Druga połowa rozkręcała się na dobre. Znowu dochodziło do wymiany ciosów i znowu historia zatoczyła koło. Jonathan Walters strzela gola samobójczego numer 2 w tym meczu. Jeszcze dobrze nie otrząsnęli się po utracie kolejnej bramki z własnej broni, to już po 3 minutach, rzut karny podyktowano dla gości. Frank Lampard miał okazję do zdobycia bramki, która wpisywała by go na samodzielnego wicelidera w klasyfikacji najlepszych strzelców wszech czasów klubu z Londynu. Tak też się stało. Jak już dobijać drużynę to bardzo pięknym strzałem zza pola karnego. Tak uznał Eden Hazard. Jego gol kandyduje do bramki kolejki a biedny Begović jak chyba przy każdej bramce, nie miał nic do powiedzenia. Szansę na odzyskanie części honoru miał "bohater" tego pojedynku, Jonathan Walters. Rzut karny, zdobycie honorowej bramki przed własną publicznością, pozwoliłoby delikatnie osłodzić ten gorzki występ. Zamiast osłodzić, to marnując taką okazję, zafundował sobie prawdopodobnie najgorszy mecz życia oraz główny temat w postaci jego osoby do kpin. Dobrą wiadomością jest też fakt, że na boisko wrócił nasz kapitan John Terry, ale to on sprokurował jedenastkę dla Stoke więc, musi jeszcze się trochę wczuć w rytm meczowy.
Stoke City 0-4 CHELSEA FC
38 min. Andy Wilkinson (Stoke) - Żółta kartka
45 + 2 min. Jonathan Walters (Stoke) - Gol samobójczy
62 min. Jonathan Walters (Stoke) - Gol samobójczy
65 min. Frank Lampard (Chelsea) - Gol z rzutu karnego
73 min. Eden Hazard (Chelsea) - Gol
Stadion: Britannia Stadium
Widzowie: 27348
Sędzia: Andre Marriner
Zawodnik meczu: Eden Hazard (Chelsea)
Kilka słów jeszcze na temat Franka Lamparda
Skoro prośby kibiców, listy otwarte, śpiewy na trybunach o "Super Frankim Lampardzie" i akcje w internecie nie pomagają, to może liczby przekonają zarząd, by mimo wszystko wyciągnąć rękę do naszej legendy (żyjącej legendy) i usiąść do rozmów o nowy kontrakt dla tego piłkarza. Oto kilka statystyk:
- Pierwszą niech będzie dziesięć ostatnich zdobytych goli przez 35latka
1. vs Stoke City 12.01.2013r.
2. vs Southampton 05.01.2013r.
3 i 4. vs Everton 30.12.2012r.
5. vs Aston Villa 23.12.2012r.
6. vs Norwich City 06.10.2012r.
7. vs Reading 22.08.2012r.
8. vs Wigan 19.08.2012r.
9. vs Tottenham Hotspur 15.04.2012r.
10. vs FC Fulham 09.04.2012r.
I choć połowa z tych goli była po rzutach karnych, to chyba nikt nie podważy tego, że jest on kluczowym zawodnikiem naszej drużyny. Dalej potrafi rozgrywać i strzelać. Może szybkość i kondycja (choć jak na ten wiek i tak jest godna podziwu) nie są już te same, to jest jeszcze lepsza statystyka do tego, że powinien zostać. Jest on drugi na liście wszechczasów pod względem strzelonych bramek dla Chelsea.
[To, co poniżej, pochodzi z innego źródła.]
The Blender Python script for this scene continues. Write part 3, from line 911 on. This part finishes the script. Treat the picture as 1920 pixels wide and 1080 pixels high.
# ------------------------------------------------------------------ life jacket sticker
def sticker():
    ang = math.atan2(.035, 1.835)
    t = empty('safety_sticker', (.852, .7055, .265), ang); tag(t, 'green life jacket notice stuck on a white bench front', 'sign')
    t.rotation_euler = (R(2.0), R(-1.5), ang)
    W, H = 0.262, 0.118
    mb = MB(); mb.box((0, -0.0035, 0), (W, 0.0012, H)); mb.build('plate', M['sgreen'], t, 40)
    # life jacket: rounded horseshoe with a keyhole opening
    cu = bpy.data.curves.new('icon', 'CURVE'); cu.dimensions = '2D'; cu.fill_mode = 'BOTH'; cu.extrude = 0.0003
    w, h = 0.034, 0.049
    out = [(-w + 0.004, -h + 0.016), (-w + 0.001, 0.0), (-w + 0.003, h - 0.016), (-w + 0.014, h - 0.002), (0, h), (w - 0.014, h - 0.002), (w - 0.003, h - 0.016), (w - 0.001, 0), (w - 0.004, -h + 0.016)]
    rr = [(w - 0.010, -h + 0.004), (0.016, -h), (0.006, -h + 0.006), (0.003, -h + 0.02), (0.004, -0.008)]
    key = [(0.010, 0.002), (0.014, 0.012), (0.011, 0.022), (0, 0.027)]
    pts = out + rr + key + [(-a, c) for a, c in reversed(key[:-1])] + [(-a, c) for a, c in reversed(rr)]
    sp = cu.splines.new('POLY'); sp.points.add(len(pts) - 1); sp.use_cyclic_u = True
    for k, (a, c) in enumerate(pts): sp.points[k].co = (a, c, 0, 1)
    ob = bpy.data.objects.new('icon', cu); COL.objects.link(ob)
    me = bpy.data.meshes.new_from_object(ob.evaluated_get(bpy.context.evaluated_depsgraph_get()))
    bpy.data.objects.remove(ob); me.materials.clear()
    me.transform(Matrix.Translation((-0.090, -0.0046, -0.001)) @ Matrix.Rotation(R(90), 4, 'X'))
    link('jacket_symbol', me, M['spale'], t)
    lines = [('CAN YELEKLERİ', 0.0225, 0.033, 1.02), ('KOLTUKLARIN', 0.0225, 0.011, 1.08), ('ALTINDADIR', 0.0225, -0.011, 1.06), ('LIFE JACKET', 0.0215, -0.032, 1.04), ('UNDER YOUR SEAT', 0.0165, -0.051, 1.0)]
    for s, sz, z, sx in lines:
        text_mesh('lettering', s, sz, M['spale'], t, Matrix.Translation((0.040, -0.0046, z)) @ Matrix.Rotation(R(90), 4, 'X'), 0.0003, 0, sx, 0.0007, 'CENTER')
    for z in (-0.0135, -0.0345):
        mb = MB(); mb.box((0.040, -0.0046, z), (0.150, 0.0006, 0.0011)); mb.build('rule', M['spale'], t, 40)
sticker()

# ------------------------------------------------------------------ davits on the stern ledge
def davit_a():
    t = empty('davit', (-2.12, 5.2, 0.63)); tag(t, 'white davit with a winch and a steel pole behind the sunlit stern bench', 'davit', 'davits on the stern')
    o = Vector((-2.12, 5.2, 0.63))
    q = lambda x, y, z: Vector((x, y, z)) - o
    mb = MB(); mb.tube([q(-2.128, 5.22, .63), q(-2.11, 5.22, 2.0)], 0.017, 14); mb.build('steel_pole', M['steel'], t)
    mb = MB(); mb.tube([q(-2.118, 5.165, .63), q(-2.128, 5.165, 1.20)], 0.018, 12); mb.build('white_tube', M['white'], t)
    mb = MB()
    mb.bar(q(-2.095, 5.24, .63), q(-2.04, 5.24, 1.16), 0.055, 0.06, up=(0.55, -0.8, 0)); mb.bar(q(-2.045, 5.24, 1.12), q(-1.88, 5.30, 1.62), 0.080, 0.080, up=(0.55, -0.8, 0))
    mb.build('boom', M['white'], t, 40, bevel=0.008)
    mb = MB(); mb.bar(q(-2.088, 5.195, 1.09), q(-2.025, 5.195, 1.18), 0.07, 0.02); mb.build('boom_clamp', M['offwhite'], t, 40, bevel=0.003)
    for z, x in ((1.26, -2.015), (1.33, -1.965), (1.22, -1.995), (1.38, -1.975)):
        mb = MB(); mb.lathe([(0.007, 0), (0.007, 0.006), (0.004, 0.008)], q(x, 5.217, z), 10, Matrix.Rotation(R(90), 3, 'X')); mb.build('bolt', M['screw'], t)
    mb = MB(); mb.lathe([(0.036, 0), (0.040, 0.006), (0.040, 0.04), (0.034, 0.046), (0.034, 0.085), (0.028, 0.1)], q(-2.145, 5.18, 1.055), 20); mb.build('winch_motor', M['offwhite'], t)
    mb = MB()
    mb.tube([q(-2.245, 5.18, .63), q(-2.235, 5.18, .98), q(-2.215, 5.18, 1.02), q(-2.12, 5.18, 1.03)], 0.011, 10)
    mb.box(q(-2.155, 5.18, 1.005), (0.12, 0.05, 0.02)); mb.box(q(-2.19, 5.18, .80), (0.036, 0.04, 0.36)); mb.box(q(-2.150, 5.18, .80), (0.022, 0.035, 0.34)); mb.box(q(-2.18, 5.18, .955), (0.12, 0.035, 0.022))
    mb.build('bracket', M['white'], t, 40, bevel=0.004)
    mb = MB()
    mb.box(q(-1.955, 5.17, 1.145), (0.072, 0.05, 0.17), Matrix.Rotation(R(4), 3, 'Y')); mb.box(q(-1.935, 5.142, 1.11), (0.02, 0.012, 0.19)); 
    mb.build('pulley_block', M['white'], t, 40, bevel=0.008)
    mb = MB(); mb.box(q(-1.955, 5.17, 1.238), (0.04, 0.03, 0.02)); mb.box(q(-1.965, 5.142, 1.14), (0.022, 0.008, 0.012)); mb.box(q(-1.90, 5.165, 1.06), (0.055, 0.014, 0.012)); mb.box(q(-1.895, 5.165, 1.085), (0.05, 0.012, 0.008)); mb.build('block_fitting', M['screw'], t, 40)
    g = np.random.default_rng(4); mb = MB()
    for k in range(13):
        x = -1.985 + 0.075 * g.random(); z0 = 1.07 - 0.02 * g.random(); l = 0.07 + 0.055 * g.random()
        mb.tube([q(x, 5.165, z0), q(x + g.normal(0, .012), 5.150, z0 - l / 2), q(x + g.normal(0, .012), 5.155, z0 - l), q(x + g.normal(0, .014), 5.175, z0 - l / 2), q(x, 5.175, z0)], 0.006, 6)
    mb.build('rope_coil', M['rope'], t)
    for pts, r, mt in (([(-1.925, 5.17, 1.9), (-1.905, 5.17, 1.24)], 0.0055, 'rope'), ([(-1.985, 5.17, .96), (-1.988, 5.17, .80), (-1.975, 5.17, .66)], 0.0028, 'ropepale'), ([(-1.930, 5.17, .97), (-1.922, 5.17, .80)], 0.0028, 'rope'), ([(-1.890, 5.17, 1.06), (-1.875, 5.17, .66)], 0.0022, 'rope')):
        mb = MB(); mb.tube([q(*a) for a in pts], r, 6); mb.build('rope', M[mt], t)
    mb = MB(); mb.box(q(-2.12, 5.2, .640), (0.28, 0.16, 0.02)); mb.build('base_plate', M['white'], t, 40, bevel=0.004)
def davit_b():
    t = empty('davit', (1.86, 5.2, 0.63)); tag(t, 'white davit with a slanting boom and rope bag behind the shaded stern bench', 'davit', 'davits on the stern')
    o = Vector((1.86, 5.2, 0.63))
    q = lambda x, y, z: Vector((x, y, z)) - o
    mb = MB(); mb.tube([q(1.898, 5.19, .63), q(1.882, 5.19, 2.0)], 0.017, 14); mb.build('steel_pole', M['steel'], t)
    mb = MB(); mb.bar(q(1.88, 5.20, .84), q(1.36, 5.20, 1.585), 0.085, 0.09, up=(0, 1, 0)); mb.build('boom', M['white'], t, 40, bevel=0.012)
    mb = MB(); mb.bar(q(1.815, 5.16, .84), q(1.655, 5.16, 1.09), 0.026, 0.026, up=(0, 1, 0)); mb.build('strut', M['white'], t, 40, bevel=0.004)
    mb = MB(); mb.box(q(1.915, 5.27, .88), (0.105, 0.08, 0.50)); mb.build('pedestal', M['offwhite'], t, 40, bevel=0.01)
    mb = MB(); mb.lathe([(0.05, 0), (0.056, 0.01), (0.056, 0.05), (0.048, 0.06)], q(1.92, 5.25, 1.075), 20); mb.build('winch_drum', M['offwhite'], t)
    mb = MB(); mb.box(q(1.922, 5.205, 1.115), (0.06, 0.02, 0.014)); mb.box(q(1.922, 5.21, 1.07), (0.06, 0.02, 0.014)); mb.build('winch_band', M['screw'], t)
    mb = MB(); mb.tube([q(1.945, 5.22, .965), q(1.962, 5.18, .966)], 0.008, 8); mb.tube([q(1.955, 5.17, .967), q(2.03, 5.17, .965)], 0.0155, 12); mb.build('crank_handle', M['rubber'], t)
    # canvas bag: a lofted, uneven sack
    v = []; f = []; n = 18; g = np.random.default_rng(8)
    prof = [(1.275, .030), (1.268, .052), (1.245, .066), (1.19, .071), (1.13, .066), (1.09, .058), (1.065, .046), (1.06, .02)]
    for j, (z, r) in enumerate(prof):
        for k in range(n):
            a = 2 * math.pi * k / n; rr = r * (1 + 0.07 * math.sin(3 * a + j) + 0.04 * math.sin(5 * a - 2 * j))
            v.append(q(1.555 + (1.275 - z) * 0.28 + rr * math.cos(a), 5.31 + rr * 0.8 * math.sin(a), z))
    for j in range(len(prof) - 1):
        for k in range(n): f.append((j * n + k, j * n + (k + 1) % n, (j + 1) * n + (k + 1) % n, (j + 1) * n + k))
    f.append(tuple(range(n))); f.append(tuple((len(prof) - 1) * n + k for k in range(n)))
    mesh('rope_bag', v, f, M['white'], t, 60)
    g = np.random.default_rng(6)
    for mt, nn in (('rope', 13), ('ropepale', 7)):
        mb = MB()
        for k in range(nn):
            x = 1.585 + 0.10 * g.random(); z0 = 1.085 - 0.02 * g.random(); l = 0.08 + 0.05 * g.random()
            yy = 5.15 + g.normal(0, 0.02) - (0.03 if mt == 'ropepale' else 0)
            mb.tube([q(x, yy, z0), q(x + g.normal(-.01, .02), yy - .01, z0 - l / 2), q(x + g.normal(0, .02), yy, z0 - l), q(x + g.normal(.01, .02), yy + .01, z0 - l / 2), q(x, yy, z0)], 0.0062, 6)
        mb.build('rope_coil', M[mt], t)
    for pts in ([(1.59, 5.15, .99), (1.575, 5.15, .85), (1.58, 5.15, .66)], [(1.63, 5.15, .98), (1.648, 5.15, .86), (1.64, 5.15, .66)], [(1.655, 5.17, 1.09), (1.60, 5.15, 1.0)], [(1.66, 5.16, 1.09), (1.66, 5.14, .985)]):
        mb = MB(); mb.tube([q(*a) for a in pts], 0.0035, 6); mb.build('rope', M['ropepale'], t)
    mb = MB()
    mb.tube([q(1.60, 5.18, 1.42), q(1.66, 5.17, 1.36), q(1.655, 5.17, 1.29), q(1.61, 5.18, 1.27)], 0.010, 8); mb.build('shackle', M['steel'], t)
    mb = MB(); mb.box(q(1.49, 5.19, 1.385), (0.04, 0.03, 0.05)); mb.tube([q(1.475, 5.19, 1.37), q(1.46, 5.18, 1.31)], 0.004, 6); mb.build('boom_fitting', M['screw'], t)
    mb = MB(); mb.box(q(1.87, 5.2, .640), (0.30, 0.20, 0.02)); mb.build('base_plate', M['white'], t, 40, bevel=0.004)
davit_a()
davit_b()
1.Bobby Tambling (1958-1970) - 202 bramki, 366 meczy
2. FRANK LAMPARD (2001-?) - 194 bramki, 538 meczy
3. Kerry Dixon (1983-1992) - 193 bramki, 413 meczy
4. Didier Drogba (2004-2012) - 157 bramek, 247 meczy
5. Roy Bentley (1948-1956) - 150 bramek, 367 meczy
I nie wiem czemu, ale dalej żyję nadzieją, że jeszcze Frank pogra u nas dłużej niż do końca tego sezonu.